Vinvertebrate · 21/09/2024 19:40

@drspouse that sounds dreadful. I hate the idea that kids with SEN don’t get the same opportunities as others. I have seen similar in a SEN base I looked at, not actually built yet, but I was invited to “imagine” what it would look like when it was built and stick it on DS’ EHCP anyway. (Er, it’s a no from me). It had no facilities, no space, and looked like a prison. I also viewed one where the head said “if pupils leave here only two years behind their peers, it’s job done”. (Another hard no).

DS’ new specialist school is nothing like that. The facilities they have absolutely blow my mind, and the kids (all ASC, generally without LD’s) get so many opportunities there. I had years of DS being unable to go on school trips, but he’s just attended his first class swimming lesson and will be learning to sail in the Spring term. The school absolutely meets the needs of autistic children and the staff are heroes in my book. My DS is coping with full days for the first time and engaging with lessons. Not surprisingly, the school is hugely oversubscribed and not many get in without a tribunal. (DS’ class of 3 has two more places available, none taken up yet because no tribunal date).

I suppose the lesson for the OP is to visit every school and don’t make a decision based on reputation only.

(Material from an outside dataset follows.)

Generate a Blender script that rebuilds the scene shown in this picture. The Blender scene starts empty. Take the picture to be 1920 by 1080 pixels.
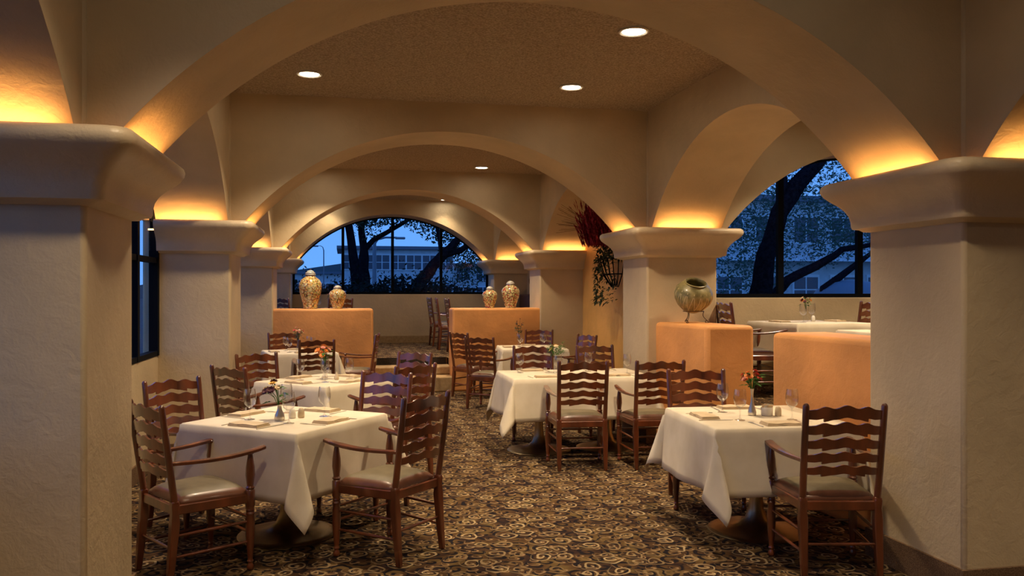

Sometimes it’s horses for courses as well - one mother really disliked DS’ new school at an open day, because she felt it too large and overwhelming for her ASC boy.

drspouse · 21/09/2024 20:49

These are all indie SEMH schools - no option for LEA in our area if you are SEMH.
To be fair to DS school it is physically lovely and has animals, gardens, small livestock - but they are full of promises on things they can't do, rather than just being honest.